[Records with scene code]
-=-=-=-=-

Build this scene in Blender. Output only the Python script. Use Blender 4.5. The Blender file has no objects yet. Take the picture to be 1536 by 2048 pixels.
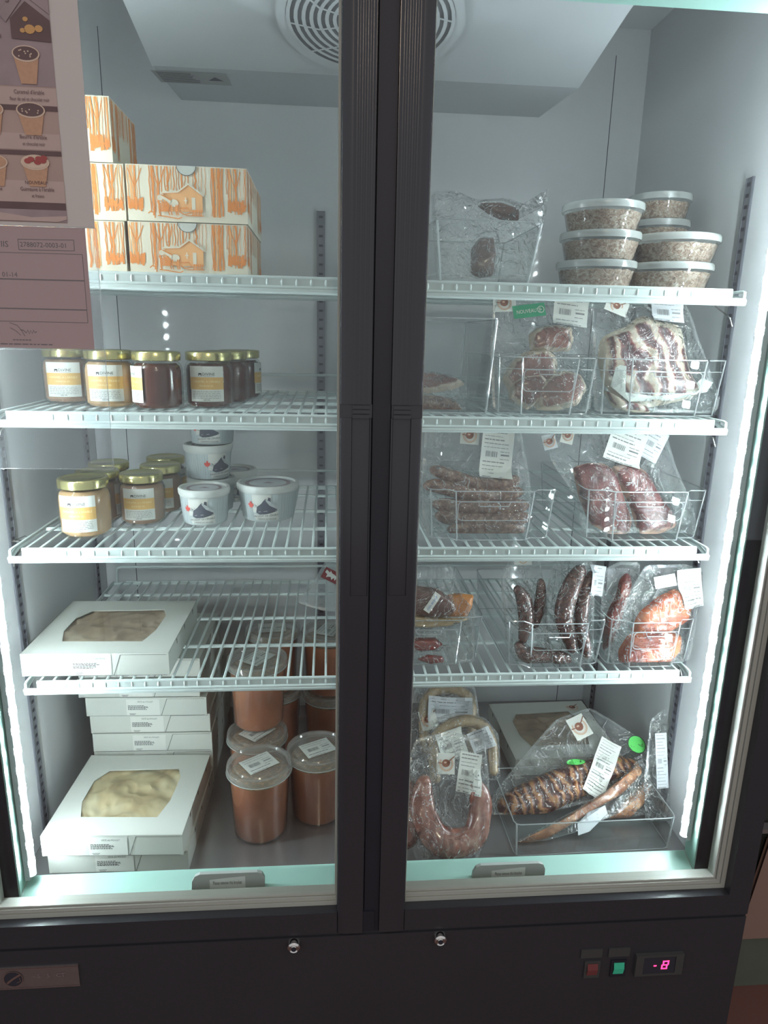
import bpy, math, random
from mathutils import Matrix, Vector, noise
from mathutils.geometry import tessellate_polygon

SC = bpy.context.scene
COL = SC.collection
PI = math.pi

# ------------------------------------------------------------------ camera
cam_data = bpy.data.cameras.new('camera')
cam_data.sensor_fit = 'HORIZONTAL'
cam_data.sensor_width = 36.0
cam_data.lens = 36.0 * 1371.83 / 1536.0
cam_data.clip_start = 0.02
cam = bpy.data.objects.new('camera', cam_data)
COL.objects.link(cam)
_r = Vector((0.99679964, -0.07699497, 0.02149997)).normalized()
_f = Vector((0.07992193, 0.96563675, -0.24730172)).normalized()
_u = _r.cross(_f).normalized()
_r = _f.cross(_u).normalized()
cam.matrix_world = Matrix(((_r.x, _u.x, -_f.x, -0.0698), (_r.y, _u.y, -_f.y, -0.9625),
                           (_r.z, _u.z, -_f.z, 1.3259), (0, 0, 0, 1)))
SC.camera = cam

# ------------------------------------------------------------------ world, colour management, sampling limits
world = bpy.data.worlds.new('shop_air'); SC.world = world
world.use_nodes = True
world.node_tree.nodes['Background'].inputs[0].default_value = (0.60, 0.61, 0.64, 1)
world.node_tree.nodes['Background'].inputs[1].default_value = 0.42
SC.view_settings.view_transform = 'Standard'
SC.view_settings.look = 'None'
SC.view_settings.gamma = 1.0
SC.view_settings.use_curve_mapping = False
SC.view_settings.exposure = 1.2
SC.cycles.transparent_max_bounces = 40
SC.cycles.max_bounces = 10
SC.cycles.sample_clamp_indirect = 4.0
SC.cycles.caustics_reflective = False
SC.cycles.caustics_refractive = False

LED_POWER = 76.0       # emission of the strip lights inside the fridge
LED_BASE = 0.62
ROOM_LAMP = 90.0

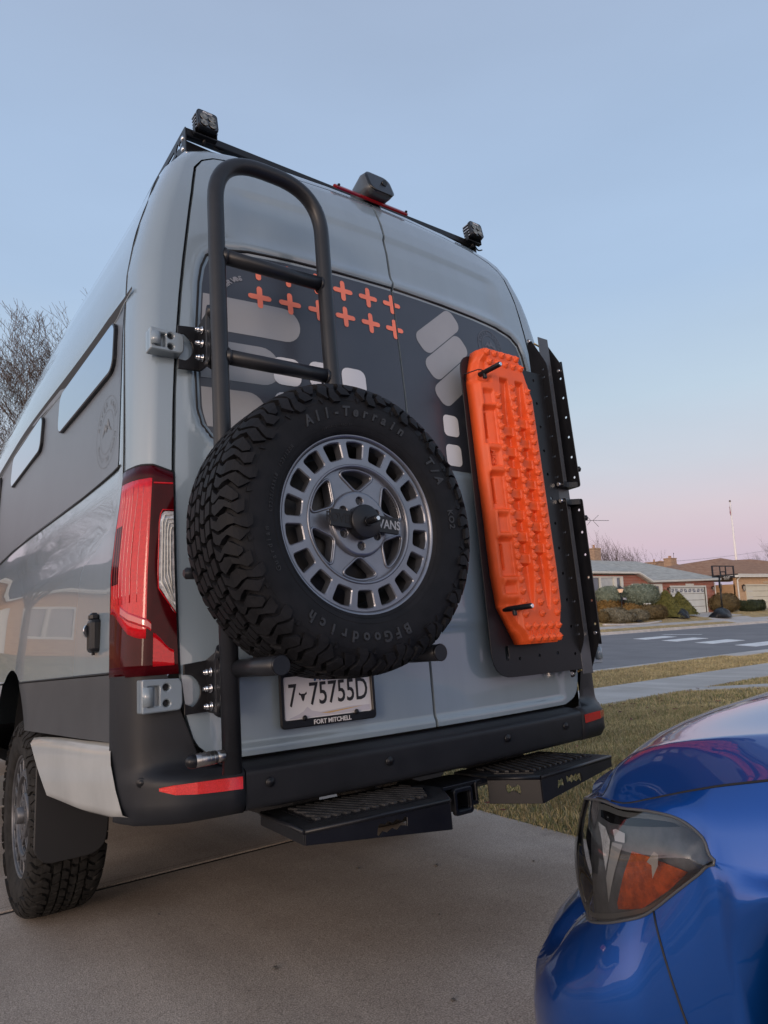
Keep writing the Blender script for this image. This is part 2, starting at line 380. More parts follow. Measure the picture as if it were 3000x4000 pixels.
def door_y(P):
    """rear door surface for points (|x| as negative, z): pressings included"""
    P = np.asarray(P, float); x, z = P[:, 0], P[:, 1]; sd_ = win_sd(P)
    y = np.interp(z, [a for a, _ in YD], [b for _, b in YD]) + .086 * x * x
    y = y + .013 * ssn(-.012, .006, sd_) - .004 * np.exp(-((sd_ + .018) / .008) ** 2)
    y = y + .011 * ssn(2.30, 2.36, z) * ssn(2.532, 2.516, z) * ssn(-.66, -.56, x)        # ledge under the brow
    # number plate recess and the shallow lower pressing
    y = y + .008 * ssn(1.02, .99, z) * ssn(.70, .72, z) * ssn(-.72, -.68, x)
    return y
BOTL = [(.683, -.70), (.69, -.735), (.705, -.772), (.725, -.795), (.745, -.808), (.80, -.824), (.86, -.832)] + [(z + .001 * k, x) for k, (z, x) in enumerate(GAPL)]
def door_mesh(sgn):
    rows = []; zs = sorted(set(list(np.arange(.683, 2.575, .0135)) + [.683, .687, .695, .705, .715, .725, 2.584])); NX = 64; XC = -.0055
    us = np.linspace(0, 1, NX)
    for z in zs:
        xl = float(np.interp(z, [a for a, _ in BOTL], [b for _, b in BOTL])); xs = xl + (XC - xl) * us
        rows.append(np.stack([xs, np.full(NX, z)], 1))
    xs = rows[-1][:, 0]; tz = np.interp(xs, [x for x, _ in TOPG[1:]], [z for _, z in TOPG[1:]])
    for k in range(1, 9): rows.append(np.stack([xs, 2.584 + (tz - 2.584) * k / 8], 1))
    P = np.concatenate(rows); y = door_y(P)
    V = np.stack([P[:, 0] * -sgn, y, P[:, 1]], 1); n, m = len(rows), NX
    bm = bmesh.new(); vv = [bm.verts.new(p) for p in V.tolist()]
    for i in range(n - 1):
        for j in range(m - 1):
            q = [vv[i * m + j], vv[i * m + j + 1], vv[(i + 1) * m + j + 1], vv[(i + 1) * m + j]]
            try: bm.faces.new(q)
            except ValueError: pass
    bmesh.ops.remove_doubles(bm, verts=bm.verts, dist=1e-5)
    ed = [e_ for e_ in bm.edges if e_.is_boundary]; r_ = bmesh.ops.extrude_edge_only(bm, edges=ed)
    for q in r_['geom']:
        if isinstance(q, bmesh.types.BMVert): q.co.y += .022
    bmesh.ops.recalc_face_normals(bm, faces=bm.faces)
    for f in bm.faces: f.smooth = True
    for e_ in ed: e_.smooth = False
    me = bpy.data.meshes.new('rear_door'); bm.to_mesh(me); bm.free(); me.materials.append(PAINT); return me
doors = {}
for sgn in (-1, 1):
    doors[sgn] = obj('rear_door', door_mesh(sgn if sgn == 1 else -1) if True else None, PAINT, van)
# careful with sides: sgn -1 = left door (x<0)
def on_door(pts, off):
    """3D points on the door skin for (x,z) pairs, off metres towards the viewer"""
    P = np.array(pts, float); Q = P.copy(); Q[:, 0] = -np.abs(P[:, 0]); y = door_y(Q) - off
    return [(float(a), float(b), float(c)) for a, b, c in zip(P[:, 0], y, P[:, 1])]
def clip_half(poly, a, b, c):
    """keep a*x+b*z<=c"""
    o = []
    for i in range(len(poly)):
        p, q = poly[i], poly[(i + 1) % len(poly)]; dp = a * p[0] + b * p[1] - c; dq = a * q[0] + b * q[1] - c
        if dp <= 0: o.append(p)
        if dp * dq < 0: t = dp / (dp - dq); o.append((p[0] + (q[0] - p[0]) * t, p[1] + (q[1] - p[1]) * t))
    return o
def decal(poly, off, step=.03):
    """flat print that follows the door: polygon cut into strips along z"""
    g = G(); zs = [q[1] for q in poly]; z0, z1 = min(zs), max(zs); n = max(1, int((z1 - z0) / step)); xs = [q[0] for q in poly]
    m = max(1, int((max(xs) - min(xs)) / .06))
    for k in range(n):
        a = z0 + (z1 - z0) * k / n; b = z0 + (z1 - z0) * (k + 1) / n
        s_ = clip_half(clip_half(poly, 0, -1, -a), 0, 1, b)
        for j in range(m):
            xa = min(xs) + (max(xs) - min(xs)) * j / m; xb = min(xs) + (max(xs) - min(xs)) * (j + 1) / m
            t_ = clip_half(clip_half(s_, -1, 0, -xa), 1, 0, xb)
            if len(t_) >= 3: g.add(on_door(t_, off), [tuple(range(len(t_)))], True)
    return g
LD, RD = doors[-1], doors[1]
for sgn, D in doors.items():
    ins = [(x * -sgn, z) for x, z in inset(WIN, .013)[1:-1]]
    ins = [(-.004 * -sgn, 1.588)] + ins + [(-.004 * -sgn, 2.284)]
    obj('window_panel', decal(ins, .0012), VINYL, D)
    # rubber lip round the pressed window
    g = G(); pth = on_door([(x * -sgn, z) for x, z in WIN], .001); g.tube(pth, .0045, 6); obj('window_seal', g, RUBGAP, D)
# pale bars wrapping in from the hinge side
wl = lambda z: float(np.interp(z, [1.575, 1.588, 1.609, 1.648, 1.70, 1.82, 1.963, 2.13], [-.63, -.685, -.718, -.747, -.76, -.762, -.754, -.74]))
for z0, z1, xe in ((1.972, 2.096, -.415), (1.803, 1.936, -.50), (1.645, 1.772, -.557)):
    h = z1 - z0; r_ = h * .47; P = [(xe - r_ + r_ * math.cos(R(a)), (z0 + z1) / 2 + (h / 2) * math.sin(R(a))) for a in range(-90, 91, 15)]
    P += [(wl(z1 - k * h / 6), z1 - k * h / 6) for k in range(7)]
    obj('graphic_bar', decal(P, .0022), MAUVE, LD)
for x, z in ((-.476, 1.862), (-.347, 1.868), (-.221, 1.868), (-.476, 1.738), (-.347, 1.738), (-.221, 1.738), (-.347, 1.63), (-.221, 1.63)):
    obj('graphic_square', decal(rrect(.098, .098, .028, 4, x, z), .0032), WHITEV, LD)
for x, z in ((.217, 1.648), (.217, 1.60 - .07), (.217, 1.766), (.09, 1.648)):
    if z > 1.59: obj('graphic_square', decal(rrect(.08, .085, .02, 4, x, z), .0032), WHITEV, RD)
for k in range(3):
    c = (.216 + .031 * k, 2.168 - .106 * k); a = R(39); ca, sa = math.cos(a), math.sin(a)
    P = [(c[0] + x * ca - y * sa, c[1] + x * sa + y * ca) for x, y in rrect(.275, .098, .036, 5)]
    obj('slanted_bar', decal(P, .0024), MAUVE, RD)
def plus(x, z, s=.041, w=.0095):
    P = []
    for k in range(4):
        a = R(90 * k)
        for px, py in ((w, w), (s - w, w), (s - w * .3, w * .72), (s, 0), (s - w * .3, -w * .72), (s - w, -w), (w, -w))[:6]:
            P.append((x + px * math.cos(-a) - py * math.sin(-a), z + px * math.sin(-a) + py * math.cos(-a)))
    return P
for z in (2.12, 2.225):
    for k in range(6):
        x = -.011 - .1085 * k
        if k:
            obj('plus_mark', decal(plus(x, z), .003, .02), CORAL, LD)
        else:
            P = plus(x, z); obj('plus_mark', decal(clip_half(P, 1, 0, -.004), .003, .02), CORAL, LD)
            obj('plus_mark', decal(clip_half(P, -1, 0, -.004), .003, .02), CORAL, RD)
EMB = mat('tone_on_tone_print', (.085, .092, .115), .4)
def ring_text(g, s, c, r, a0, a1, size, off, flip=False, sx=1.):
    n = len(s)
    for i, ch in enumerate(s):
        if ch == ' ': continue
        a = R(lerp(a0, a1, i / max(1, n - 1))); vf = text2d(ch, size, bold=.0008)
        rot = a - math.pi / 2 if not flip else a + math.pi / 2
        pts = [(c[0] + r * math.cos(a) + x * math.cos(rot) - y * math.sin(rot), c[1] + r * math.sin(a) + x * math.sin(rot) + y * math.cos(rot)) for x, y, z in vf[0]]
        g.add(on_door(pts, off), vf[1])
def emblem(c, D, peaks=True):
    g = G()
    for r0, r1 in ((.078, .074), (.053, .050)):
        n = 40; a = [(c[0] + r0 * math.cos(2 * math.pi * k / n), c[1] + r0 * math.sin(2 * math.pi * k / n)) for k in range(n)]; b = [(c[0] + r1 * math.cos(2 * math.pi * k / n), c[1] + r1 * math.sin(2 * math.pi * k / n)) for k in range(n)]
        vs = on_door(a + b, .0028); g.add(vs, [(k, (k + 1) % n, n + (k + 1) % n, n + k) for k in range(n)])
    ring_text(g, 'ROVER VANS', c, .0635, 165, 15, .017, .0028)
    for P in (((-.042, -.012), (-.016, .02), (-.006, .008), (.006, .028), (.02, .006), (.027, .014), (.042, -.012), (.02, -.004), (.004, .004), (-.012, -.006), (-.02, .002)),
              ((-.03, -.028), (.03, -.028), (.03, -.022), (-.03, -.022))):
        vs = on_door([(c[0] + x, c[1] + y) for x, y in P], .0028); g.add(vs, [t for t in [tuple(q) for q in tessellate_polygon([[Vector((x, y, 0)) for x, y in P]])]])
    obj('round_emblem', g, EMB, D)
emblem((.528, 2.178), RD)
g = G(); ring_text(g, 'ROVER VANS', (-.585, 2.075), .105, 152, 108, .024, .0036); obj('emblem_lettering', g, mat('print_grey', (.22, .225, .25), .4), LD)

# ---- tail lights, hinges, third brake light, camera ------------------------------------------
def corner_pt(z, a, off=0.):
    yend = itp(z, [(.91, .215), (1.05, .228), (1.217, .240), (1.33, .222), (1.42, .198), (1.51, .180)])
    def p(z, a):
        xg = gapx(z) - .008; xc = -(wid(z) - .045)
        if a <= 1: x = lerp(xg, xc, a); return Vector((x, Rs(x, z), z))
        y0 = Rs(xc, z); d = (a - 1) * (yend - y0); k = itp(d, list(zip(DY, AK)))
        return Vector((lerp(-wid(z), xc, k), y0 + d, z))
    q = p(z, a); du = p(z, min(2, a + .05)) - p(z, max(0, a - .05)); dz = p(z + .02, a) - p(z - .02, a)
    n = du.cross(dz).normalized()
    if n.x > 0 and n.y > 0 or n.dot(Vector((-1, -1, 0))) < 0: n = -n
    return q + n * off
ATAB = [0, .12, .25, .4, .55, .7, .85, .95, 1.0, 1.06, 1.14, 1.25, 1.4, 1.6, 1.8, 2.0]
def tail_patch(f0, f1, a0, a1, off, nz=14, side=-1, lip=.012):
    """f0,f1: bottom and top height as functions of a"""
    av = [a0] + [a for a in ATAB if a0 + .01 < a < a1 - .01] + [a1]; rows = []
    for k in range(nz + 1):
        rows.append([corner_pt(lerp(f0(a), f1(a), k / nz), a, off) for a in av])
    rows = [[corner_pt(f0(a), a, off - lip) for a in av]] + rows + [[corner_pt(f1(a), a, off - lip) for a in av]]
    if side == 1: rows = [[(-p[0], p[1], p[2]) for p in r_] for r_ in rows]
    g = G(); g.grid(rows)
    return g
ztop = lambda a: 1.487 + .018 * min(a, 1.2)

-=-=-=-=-

*THE EXERCISE*: Quote the records above exactly, from the first line through the line containing "PI = math.pi", and leave out the pictures.

*RESULT OF THE TASK*:
Build this scene in Blender. Output only the Python script. Use Blender 4.5. The Blender file has no objects yet. Take the picture to be 1536 by 2048 pixels.
import bpy, math, random
from mathutils import Matrix, Vector, noise
from mathutils.geometry import tessellate_polygon

SC = bpy.context.scene
COL = SC.collection
PI = math.pi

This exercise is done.